Like all good natural produce, fish tastes best when it’s fresh.

If left lying on a supermarket refrigerator shelf too long, it can start to deteriorate leaving you with an inferior product to take home.

And though filleted raw fish is not likely to be harmful when it is past its sell-by date, both the taste and texture can be adversely affected.

Prime Seafoods products are delivered direct from the port to your door, ensuring you get a top-quality product.

But if you’re out shopping in the supermarket or at the fishmonger’s, it’s helpful to know just what to look for to check that what you buy is at its freshest best.

Here, we show you how.


Seeing is believing

Just like our own skin looks radiant when we are in good health, the skin of a fish is also a good indicator of what kind of condition it is in. Fresh fish has a very shiny, metallic skin that looks like it’s just been pulled out of the water.

If you’re buying a scaly fish such as salmon or sardines, then the scales should be perfectly intact and not rubbed away in places.
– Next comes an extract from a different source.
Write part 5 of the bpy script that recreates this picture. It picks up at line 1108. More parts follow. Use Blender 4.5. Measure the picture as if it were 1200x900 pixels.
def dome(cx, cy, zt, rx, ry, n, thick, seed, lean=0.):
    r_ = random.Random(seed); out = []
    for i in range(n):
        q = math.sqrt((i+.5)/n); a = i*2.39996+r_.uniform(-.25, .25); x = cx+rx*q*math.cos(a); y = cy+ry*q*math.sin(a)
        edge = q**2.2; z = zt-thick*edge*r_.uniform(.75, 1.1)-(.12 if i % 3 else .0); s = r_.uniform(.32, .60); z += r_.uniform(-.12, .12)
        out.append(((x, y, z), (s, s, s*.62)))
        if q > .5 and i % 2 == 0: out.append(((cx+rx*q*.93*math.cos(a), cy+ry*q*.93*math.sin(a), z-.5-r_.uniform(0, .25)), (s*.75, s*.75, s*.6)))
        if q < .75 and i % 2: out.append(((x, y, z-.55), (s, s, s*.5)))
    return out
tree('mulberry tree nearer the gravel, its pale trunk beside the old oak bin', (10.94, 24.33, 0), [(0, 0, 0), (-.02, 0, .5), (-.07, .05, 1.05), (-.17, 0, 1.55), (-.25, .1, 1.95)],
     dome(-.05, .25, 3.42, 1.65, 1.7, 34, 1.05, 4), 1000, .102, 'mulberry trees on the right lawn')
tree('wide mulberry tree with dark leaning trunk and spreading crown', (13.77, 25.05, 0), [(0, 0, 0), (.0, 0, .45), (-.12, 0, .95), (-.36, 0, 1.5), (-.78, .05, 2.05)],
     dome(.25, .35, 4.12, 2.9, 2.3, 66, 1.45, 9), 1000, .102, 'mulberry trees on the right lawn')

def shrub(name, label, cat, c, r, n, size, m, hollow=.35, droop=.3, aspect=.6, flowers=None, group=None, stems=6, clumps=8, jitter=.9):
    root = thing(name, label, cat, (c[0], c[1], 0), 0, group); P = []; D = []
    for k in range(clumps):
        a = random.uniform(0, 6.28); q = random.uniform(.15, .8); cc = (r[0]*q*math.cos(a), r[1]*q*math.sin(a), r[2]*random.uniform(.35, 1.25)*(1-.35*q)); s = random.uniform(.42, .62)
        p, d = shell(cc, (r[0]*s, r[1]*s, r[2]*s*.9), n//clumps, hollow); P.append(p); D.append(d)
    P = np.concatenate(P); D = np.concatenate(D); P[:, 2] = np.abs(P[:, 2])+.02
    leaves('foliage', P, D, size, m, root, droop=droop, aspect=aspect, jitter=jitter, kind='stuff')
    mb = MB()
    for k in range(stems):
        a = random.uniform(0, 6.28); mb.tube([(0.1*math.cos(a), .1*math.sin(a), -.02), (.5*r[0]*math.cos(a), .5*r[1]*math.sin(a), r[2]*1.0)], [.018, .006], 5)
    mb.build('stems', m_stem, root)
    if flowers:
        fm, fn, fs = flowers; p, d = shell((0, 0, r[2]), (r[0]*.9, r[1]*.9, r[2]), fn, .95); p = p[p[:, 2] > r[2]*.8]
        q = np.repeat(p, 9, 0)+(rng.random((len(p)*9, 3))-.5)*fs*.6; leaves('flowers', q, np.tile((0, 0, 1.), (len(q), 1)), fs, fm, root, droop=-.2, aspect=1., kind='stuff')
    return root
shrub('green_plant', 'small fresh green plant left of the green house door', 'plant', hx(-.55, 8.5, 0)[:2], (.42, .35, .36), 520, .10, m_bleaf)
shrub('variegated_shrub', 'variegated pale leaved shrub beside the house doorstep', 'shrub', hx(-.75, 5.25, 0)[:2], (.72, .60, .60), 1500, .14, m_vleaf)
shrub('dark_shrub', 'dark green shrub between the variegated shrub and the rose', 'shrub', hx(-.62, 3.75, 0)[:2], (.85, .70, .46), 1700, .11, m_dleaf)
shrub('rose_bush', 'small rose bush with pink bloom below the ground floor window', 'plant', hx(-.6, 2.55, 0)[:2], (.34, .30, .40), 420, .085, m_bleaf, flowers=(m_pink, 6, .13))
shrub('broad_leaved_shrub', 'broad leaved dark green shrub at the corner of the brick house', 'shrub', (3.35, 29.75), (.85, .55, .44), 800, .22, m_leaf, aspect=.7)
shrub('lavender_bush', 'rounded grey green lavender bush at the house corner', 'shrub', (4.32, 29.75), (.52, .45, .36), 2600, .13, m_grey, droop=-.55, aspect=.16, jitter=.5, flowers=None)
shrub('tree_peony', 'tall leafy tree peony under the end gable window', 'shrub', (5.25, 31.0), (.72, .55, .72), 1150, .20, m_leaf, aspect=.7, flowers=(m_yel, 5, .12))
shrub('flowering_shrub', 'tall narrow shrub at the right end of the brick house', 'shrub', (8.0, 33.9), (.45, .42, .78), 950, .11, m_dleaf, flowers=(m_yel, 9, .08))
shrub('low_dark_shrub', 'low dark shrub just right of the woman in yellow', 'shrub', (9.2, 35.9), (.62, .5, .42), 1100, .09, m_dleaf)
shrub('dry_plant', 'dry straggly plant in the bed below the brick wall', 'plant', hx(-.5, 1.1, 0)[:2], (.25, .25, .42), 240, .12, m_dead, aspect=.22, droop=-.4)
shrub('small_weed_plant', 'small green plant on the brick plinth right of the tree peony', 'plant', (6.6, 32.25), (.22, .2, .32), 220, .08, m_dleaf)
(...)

The flesh of the fish should look firm and not flaking apart, and if you’re buying it whole, then the eyes are a good place to start. They should be bright and clear, not cloudy or glazed.

Fish with dulled skin or discoloured patches is also not in the best condition.
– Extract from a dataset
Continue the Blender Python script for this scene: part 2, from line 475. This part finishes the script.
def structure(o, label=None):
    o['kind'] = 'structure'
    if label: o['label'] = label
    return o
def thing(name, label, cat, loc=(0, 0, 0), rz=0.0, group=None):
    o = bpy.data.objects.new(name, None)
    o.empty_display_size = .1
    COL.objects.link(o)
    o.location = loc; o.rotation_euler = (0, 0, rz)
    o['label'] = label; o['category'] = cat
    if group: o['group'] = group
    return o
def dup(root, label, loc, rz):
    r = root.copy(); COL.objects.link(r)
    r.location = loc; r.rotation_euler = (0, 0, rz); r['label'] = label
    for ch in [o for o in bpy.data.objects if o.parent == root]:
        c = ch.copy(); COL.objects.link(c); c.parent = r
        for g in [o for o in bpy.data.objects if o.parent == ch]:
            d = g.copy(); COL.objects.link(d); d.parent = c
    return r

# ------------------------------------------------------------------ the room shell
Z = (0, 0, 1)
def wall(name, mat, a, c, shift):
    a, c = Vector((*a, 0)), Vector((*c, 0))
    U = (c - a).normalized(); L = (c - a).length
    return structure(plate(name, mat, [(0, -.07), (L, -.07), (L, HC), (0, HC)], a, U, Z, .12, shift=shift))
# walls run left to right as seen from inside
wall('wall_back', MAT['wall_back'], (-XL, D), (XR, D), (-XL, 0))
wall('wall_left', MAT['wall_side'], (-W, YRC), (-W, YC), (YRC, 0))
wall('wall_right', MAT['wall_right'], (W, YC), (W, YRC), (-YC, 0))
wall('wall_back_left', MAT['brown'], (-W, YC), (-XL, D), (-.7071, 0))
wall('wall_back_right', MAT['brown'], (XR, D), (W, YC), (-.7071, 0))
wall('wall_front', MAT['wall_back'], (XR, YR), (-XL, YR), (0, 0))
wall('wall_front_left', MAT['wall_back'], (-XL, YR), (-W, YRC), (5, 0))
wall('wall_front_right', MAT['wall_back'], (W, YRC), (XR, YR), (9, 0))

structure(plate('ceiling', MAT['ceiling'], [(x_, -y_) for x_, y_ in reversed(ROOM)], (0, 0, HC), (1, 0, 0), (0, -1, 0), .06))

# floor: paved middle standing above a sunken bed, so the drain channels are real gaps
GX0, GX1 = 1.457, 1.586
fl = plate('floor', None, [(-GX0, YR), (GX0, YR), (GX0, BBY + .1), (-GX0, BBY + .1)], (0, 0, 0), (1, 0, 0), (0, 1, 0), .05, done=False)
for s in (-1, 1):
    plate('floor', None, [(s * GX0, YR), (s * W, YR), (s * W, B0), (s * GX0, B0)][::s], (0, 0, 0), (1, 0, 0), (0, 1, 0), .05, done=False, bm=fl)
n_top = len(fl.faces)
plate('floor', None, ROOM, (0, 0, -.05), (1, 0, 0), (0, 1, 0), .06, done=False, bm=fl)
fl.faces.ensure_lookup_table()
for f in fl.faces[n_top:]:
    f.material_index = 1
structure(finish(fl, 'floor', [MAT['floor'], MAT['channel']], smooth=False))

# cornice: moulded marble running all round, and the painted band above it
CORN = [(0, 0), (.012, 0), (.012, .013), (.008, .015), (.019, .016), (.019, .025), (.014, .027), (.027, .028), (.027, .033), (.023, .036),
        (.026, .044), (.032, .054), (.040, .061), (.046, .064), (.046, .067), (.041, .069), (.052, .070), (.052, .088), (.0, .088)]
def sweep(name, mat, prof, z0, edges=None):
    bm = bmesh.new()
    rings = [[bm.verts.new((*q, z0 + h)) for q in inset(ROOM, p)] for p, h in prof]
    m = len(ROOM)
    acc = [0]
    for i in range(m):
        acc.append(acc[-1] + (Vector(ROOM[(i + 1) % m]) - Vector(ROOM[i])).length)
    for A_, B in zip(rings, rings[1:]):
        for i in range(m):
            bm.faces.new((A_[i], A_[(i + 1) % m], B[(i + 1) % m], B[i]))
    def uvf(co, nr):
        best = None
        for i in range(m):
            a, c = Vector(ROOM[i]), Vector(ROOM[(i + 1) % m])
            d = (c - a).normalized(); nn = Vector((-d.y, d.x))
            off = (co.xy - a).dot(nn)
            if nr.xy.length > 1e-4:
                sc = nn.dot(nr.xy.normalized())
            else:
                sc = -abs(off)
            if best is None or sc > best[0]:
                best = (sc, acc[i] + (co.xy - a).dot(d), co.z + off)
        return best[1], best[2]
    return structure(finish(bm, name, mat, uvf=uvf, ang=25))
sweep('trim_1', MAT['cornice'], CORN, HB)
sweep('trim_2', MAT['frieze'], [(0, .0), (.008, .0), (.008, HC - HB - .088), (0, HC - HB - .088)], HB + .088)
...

If there is liquid on the flesh then it should be clear. A milky liquid around the fish is a sign it is deteriorating and starting to rot.


Sniff it out

Fresh-caught fish will have a lovely delicate flavour and smell, like clean water or brine.

No amount of cooking will improve the taste of a fish that has an unpleasant smell.

If you’re in a fishmonger’s then a strong smell of fish can be a bad sign. Fresh fish should smell of the sea – and that’s the overall scent that should be reaching your nostrils. So, trust your nose. If it tells you something is off, then don’t buy it.


The touch test

While it may not be possible to reach out and handle fish in a supermarket, if you’re inspecting the fish at home there are a few ways to tell how fresh it is.

Firstly, the flesh of the fish should feel moist but not squidgy and water-logged. If you press it lightly, it should also feel firm and a little bit rubbery to the touch and there should be no major gaping.


Keeping it in tip-top condition

Fresh fish should be refrigerated as soon as possible with a storage temperature between 0c and 5c. It should be used within a day or two of purchase. If you’re freezing white fish, it should keep well for up to three months, while oily fish is best eaten within two months of freezing and shellfish within one month.